II – LE NATURALISME : UN ART DE L’ILLUSION

Tout roman est une fiction

Sans remettre en cause les objectifs du naturalisme, Maupassant rappelle que tout roman est une fiction, soumise, en tant que telle, aux lois de l’illusion.

Il serait en effet totalement impossible de tout montrer. La vie ne choisit pas, elle met sur le même plan une multitude d’incidents insignifiants qui encombrent nos journées. Or le romancier vise le sens, il lui faut donc, par la composition, guider le lecteur, lui permettre de décrypter la vérité enfouie sous les faits.

La vérité du récit

Le romancier de talent est un escamoteur qui, sans recourir aux ficelles voyantes du romanesque, organise subtilement l’intrigue pour convaincre. Chez Zola comme chez Maupassant, des scènes se répondent en écho elles font sens parce qu’elles font signe.

Les scènes doubles qui jalonnent le récit, par exemple, donnent la mesure d’une désillusion : Renée, les yeux dessillés, retrouve à la fin de La Curée les grâces factices du Bois de Boulogne qui l’ont perdue ; Gervaise, reléguée dans le coin des pouilleux, se revoit, dans L’Assommoir, pleine d’espérance, ambitionnant un appartement dans la maison ouvrière qui l’a corrompue ; Jeanne, dans Une vie, retourne dans le petit bois où elle a connu le premier frisson de l’amour pour y découvrir la trahison de son mari.

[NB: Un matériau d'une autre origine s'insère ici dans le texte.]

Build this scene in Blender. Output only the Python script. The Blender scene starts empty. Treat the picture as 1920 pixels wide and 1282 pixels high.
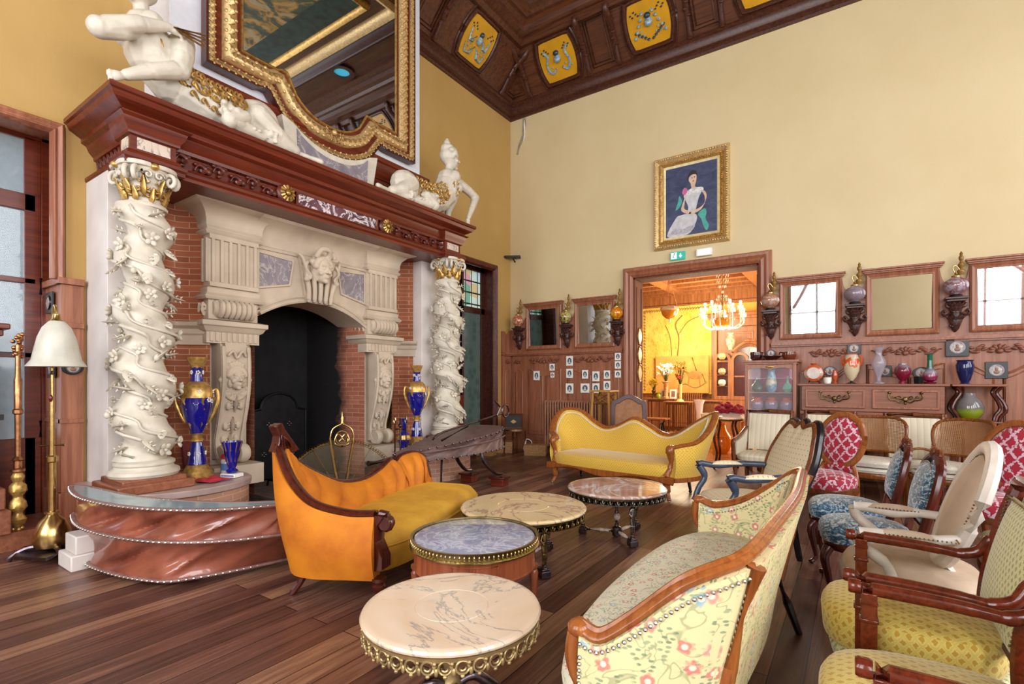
import bpy, bmesh, math, random
from mathutils import Vector as V, Matrix, Euler
from math import sin, cos, pi, radians as rad
S = bpy.context.scene
C = S.collection
random.seed(7)
# ---------------------------------------------------------------- camera, world, light, exposure
cam_d = bpy.data.cameras.new('camera'); cam = bpy.data.objects.new('camera', cam_d); C.objects.link(cam)
cam.location = (6.21, -9.08, 1.45); cam.rotation_euler = (pi/2, 0, 0.597)
cam_d.sensor_width = 36; cam_d.lens = 36*950/1920; cam_d.shift_y = 73/1920; cam_d.clip_start = .05
S.camera = cam
S.view_settings.view_transform = 'Standard'; S.view_settings.look = 'None'
S.view_settings.gamma = 1; S.view_settings.use_curve_mapping = False
S.view_settings.exposure = 0.0
w = bpy.data.worlds.new('world'); S.world = w; w.use_nodes = True
w.node_tree.nodes['Background'].inputs[0].default_value = (.75, .85, 1, 1)
w.node_tree.nodes['Background'].inputs[1].default_value = 1.0

def area(name, loc, rot, sx, sy, power, col=(1, 1, 1), spread=180):
    l = bpy.data.lights.new(name, 'AREA'); l.shape = 'RECTANGLE'; l.size = sx; l.size_y = sy
    l.energy = power; l.color = col; l.spread = rad(spread)
    o = bpy.data.objects.new(name, l); o.location = loc; o.rotation_euler = rot; C.objects.link(o); return o

def point(name, loc, power, col, r=.1):
    l = bpy.data.lights.new(name, 'POINT'); l.energy = power; l.color = col; l.shadow_soft_size = r
    o = bpy.data.objects.new(name, l); o.location = loc; C.objects.link(o); return o

# daylight through the tall windows of the wall behind the camera and of the right wall
for wx in (2.4, 5.0, 9.6):
    area('daylight_front', (wx, -13.05, 4.0), (pi/2, 0, 0), 1.7, 5.0, 330, (.93, .96, 1))
for wy in (-2.0, -5.0, -8.0, -11.0):
    area('daylight_right', (11.55, wy, 4.1), (pi/2, 0, pi/2), 1.7, 4.6, 120 if wy > -3 else (160 if wy > -6 else 290), (.96, .97, 1))
area('daylight_left_door', (-1.9, -9.6, 2.0), (pi/2, 0, -pi/2), 3.0, 3.0, 120, (.8, .9, 1))
area('unseen_light_next_room', (7.0, 4.6, 2.4), (pi/2, 0, pi/2), 2.2, 2.6, 330, (1, .88, .64))  # unseen warm area light inside the next room; its wall has no window

# ---------------------------------------------------------------- materials
def lin(h):
    if not isinstance(h, str): return h if len(h) == 4 else (*h, 1)
    v = [int(h[i:i+2], 16)/255 for i in (0, 2, 4)]
    return tuple((x/12.92 if x <= .04045 else ((x+.055)/1.055)**2.4) for x in v) + (1,)

class Mt:
    def __init__(s, name, rough=.6, metal=0, spec=.5, **kw):
        s.m = bpy.data.materials.new(name); s.m.use_nodes = True
        s.t = s.m.node_tree; s.b = s.t.nodes['Principled BSDF']
        s.b.inputs['Roughness'].default_value = rough; s.b.inputs['Metallic'].default_value = metal
        s.b.inputs['Specular IOR Level'].default_value = spec
        for k, v in kw.items(): s.b.inputs[k].default_value = v
    def n(s, ty, **kw):
        x = s.t.nodes.new(ty)
        for k, v in kw.items(): setattr(x, k, v)
        return x
    def put(s, sock, v):
        if hasattr(v, 'is_linked') or hasattr(v, 'links'): s.t.links.new(v, sock)
        else: sock.default_value = v
    def coord(s, kind='Object', scale=(1, 1, 1), rot=(0, 0, 0), loc=(0, 0, 0)):
        tc = s.n('ShaderNodeTexCoord'); mp = s.n('ShaderNodeMapping')
        s.t.links.new(tc.outputs[kind], mp.inputs[0])
        mp.inputs['Scale'].default_value = scale; mp.inputs['Rotation'].default_value = rot; mp.inputs['Location'].default_value = loc
        return mp.outputs[0]
    def noise(s, vec, scale=5, detail=3, rough=.5, dist=0):
        x = s.n('ShaderNodeTexNoise'); s.put(x.inputs['Vector'], vec)
        x.inputs['Scale'].default_value = scale; x.inputs['Detail'].default_value = detail
        x.inputs['Roughness'].default_value = rough; x.inputs['Distortion'].default_value = dist
        return x.outputs['Fac']
    def vor(s, vec, scale=5, feature='F1', rnd=1, out='Distance', dim='3D'):
        x = s.n('ShaderNodeTexVoronoi', feature=feature, voronoi_dimensions=dim); s.put(x.inputs['Vector'], vec)
        x.inputs['Scale'].default_value = scale; x.inputs['Randomness'].default_value = rnd
        return x.outputs[out]
    def wave(s, vec, scale=5, dist=0, dscale=1, kind='BANDS', prof='SIN', d='X', detail=2):
        x = s.n('ShaderNodeTexWave', wave_type=kind, wave_profile=prof)
        if kind == 'BANDS': x.bands_direction = d
        s.put(x.inputs['Vector'], vec); x.inputs['Scale'].default_value = scale
        x.inputs['Distortion'].default_value = dist; x.inputs['Detail Scale'].default_value = dscale; x.inputs['Detail'].default_value = detail
        return x.outputs['Fac']
    def ramp(s, fac, stops, interp='LINEAR'):
        x = s.n('ShaderNodeValToRGB'); s.put(x.inputs[0], fac); cr = x.color_ramp; cr.interpolation = interp
        while len(cr.elements) < len(stops): cr.elements.new(.5)
        for e, (p, c) in zip(cr.elements, stops): e.position = p; e.color = lin(c)
        return x.outputs[0]
    def mix(s, fac, a, b, mode='MIX'):
        x = s.n('ShaderNodeMix', data_type='RGBA', blend_type=mode)
        s.put(x.inputs[0], fac); s.put(x.inputs[6], lin(a) if isinstance(a, (str, tuple)) else a)
        s.put(x.inputs[7], lin(b) if isinstance(b, (str, tuple)) else b); return x.outputs[2]
    def math(s, op, a, b=0.0, c=None):
        x = s.n('ShaderNodeMath', operation=op); s.put(x.inputs[0], a); s.put(x.inputs[1], b)
        if c is not None: s.put(x.inputs[2], c)
        return x.outputs[0]
    def sep(s, vec):
        x = s.n('ShaderNodeSeparateXYZ'); s.put(x.inputs[0], vec); return x.outputs
    def col(s, c): s.put(s.b.inputs['Base Color'], lin(c) if isinstance(c, (str, tuple)) else c); return s
    def bump(s, h, strength=.3, dist=.01):
        x = s.n('ShaderNodeBump'); s.put(x.inputs['Height'], h); x.inputs['Strength'].default_value = strength
        x.inputs['Distance'].default_value = dist; s.put(s.b.inputs['Normal'], x.outputs[0]); return s

def plain(name, c, rough=.6, metal=0, var=.12, scale=14, bump=0, **kw):
    m = Mt(name, rough, metal, **kw); v = m.coord(); f = m.noise(v, scale, 3)
    c = lin(c); d = tuple(x*(1-var*1.6) for x in c[:3])+(1,); l = tuple(min(1, x*(1+var)) for x in c[:3])+(1,)
    m.col(m.ramp(f, [(.3, d), (.7, l)]))
    if bump: m.bump(f, bump, .01)
    return m.m

def wood(name, dark, light, rough=.35, axis='z', scale=1.0, bump=.05):
    m = Mt(name, rough); k = {'x': (.9, 14, 14), 'y': (14, .9, 14), 'z': (14, 14, .9)}[axis]
    v = m.coord('Object', tuple(a*scale for a in k)); n1 = m.noise(v, 1.6, 5, .6, .6)
    v2 = m.coord('Object', (1.3, 1.3, 1.3)); n2 = m.noise(v2, 1.5, 2)
    c = m.ramp(n1, [(.28, dark), (.72, light)]); m.col(m.mix(m.math('MULTIPLY', n2, .5), c, lin(dark)))
    m.bump(n1, bump, .004)
    return m.m

def marble(name, base, vein, second, scale=3, rough=.12, sharp=.06, amt=.8, spots=None):
    m = Mt(name, rough); v = m.coord('Object')
    n = m.noise(v, scale, 8, .6, 1.4)
    v1 = m.math('ABSOLUTE', m.math('SUBTRACT', n, .5))
    f = m.ramp(v1, [(0, (1, 1, 1, 1)), (sharp, (0, 0, 0, 1))])
    c = m.ramp(m.noise(v, scale*.7, 4, .6, .8), [(.35, base), (.68, second)])
    cc = m.mix(m.math('MULTIPLY', f, amt), c, lin(vein))
    if spots:
        f2 = m.ramp(m.noise(v, scale*.45, 5, .6, 2.2), [(.56, (0, 0, 0, 1)), (.66, (1, 1, 1, 1))])
        cc = m.mix(m.math('MULTIPLY', f2, .75), cc, lin(spots))
    m.col(cc)
    return m.m

def glass(name, c, rough=.03, alpha=.25, thin=True):
    m = Mt(name, rough); m.col(c)
    m.b.inputs['Alpha'].default_value = alpha; m.b.inputs['Specular IOR Level'].default_value = .9
    return m.m

def metal(name, c, rough=.3, var=.2, scale=30, bump=0): return plain(name, c, rough, 1, var, scale, bump)

def glow(name, c, st):
    m = Mt(name); m.col(c); m.b.inputs['Emission Color'].default_value = lin(c); m.b.inputs['Emission Strength'].default_value = st; return m.m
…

Les artifices de la description dans le roman naturaliste

De la même manière, décrire, c’est toujours choisir. Choisir le petit fait vrai qui fonctionne comme un indice : le bruit de l’or rythme ainsi la quête de l’arriviste dans Bel-Ami, des amours de coccinelles disent au lecteur d’Une vie le piège de la nature auquel se laisse prendre Jeanne, emportée dans le grand rut universel, et le crachat noir de Bonnemort, leitmotiv obsédant de Germinal, insiste sur la terrible condition des damnés de la mine.

III - LES JEUX DU STYLE DANS LE ROMAN NATURALISTE

Le naturalisme pratique l'art de la suggestion

Écrire, c’est enfin mettre en œuvre les ressources du style, qui suggère comme l’illusionniste fait voir un monde qui n’existe pas. Par l’art de l’esquisse ou de la caricature, Maupassant évoque ainsi un personnage ou une scène comme on dit d’un magicien qu’il évoque les esprits : «une chevelure scientifique » et le médecin charlatan de Mont-Oriol est là, devant nous deux rivaux affrontés, « les dents près des dents, [...] l’un maigre et la moustache au vent, l’autre gras et la moustache en croc », et nous voyons Bel-Ami défier Laroche-Mathieu.

le naturaliste passe de l a métaphoreà la métamorphose

Caricaturiste, Zola brosse lui aussi parfois ses personnages d’un trait comme la Levaque dans Germinal, qui s’avachit, «la gorge sur le ventre et le ventre sur les cuisses », mais c’est surtout par la métaphore qu’il fait naître un monde irréel du monde réel, comme le magicien fait naître une colombe d’un foulard. La métaphore est en effet l’art des métamorphoses : la maison de la Goutte-d’or ouvre des mâchoires d’ogre qui mangeront Gervaise, le Voreux jette son haleine de bête mauvaise tapie au fond d’un trou et la Lison expire comme une femme aimée.

En guise de conclusion de la dissertation

Le paradoxe de Maupassant n’est donc qu’ apparent, c’est bien en effet par l’illusion, par les choix narratifs et descriptifs, par les artifices du style que les naturalistes atteignent la vérité.